Yet Another Switch-Case Syntax Proposal

Chris Angelico rosuav at gmail.com
Wed Apr 2 17:50:47 EDT 2014


On Thu, Apr 3, 2014 at 1:53 AM, Lucas Malor <3kywjyds5d at snkmail.com> wrote:
> For example, in a "switch x" statement, the code "case iterable: " is identical to "if x in iterable: " (or elif etc). So if you want to perform the same case block for more than one value, you have only to specify a tuple, a range etc.
> I would suggest to add an exception for non-iterable variables, so that you don't have to write "case var, : " but simply "case var: " and it will be identical to "if x == var: ". It's a bit tricky but the alternative is ugly.
>

This is sounding like a nasty special case.
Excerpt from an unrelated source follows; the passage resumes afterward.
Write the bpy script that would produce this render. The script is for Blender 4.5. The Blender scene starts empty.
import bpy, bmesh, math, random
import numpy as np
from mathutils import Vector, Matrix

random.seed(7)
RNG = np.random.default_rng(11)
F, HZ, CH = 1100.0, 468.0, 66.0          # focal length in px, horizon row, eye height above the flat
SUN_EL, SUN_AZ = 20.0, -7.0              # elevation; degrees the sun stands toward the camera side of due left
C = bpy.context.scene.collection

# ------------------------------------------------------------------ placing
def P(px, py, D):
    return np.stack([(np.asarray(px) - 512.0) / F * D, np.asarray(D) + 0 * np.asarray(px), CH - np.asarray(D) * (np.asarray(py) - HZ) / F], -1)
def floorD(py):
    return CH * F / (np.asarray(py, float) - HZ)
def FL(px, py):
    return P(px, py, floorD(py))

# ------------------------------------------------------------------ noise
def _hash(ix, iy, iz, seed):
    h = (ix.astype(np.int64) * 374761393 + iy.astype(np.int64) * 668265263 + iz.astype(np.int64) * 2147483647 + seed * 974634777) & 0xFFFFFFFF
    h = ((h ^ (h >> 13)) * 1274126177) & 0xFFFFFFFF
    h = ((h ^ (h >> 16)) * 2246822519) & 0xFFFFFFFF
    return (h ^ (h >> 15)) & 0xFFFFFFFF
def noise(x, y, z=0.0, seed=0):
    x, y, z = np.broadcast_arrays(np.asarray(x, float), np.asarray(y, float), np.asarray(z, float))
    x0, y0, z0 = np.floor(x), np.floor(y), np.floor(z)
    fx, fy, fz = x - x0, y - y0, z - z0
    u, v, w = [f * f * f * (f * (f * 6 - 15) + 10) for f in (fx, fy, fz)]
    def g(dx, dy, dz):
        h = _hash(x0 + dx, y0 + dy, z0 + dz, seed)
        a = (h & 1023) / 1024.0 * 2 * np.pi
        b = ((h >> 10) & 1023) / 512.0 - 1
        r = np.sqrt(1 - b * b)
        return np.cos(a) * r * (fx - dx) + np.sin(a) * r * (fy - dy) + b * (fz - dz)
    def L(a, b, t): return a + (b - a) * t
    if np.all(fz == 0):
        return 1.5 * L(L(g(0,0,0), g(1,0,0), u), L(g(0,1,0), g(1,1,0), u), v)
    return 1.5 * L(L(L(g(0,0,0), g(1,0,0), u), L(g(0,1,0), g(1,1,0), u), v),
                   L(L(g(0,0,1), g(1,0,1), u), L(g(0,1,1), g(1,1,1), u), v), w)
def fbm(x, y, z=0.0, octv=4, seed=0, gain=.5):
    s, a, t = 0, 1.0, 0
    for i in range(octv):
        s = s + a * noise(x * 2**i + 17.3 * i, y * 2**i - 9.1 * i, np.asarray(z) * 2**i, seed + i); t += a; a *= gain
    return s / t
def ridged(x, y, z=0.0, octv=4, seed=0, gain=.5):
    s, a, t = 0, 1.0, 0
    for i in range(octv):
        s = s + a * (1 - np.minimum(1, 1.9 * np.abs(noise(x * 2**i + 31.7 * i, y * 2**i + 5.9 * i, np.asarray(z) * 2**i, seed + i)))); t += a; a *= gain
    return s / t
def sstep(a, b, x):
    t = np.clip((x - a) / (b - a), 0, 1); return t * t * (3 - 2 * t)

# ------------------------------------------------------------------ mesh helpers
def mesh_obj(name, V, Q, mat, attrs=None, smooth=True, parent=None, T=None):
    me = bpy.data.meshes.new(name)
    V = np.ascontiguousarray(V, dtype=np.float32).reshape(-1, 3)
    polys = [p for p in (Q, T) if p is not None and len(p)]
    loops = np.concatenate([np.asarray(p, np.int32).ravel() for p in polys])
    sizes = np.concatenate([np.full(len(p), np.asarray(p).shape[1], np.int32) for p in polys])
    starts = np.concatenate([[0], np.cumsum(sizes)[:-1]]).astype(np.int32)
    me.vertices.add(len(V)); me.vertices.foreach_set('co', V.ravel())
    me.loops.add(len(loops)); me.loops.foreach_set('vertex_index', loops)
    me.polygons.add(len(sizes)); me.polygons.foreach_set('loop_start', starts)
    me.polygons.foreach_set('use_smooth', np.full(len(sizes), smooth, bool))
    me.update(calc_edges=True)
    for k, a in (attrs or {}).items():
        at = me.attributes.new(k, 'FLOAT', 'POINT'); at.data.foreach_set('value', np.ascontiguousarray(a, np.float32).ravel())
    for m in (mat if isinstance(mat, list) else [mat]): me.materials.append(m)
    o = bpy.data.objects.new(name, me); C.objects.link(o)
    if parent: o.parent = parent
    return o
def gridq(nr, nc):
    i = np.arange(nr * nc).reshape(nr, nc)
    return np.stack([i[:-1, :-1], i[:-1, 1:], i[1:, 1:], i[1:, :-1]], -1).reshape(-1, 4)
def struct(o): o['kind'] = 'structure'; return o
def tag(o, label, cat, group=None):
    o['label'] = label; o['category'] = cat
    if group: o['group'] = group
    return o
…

I'm ambivalent on the
overall proposal (want to see some real-world usage examples and how
they read), but I don't like the "iterable vs non-iterable"
distinction. Compare:

case 1,2,3: # Tuple - checks for any of its members
case range(10,110,10): # Range object - beautiful, convenient!
case 42: # Non-iterable, works the way you'd expect
case {1:"Test",2:"Hello",3:[]}: # Dictionary, may be surprising
case "Test",: # Tuple with a single string in it - works but ugly
case "Test": # And there's your problem.

You now have three valid ways to interpret that last statement:
1) It matches the exact string "Test", the way people will expect
2) It matches any of the results of iterating over it
3) It matches anything where x in "Test" is true

The first option is a big fat special case, and one that'll get more
complicated as you start looking at subclasses and such. The second
means that "case x" is equivalent to "case tuple(x)", but I can't
imagine people would actually want that in real usage. The third is
the way you've described it so far, but again, I cannot imagine it as
anything other than highly surprising that my last statement above
will match "st" and "es".

It would be more invasive to the language, but possibly better, to
have a new magic method __case__ which gets called to see if this
object matches this switched object. If that isn't defined, an
equality check is done. Then all of the above cases can be made
unsurprising by simply defining __case__ on a tuple (membership test)
and a range (ditto, except that the members aren't specifically
instantiated); everything else will check equality. (Having a dict
check for its keys is surprising, IMO, and I don't mind that one not
working.) It'd make it a *lot* easier to ensure sane behaviour in
custom classes; if you want your class to function like a single unit,
don't define __case__, but if you want it to function like a
collection, set __case__=__in__. What do you reckon?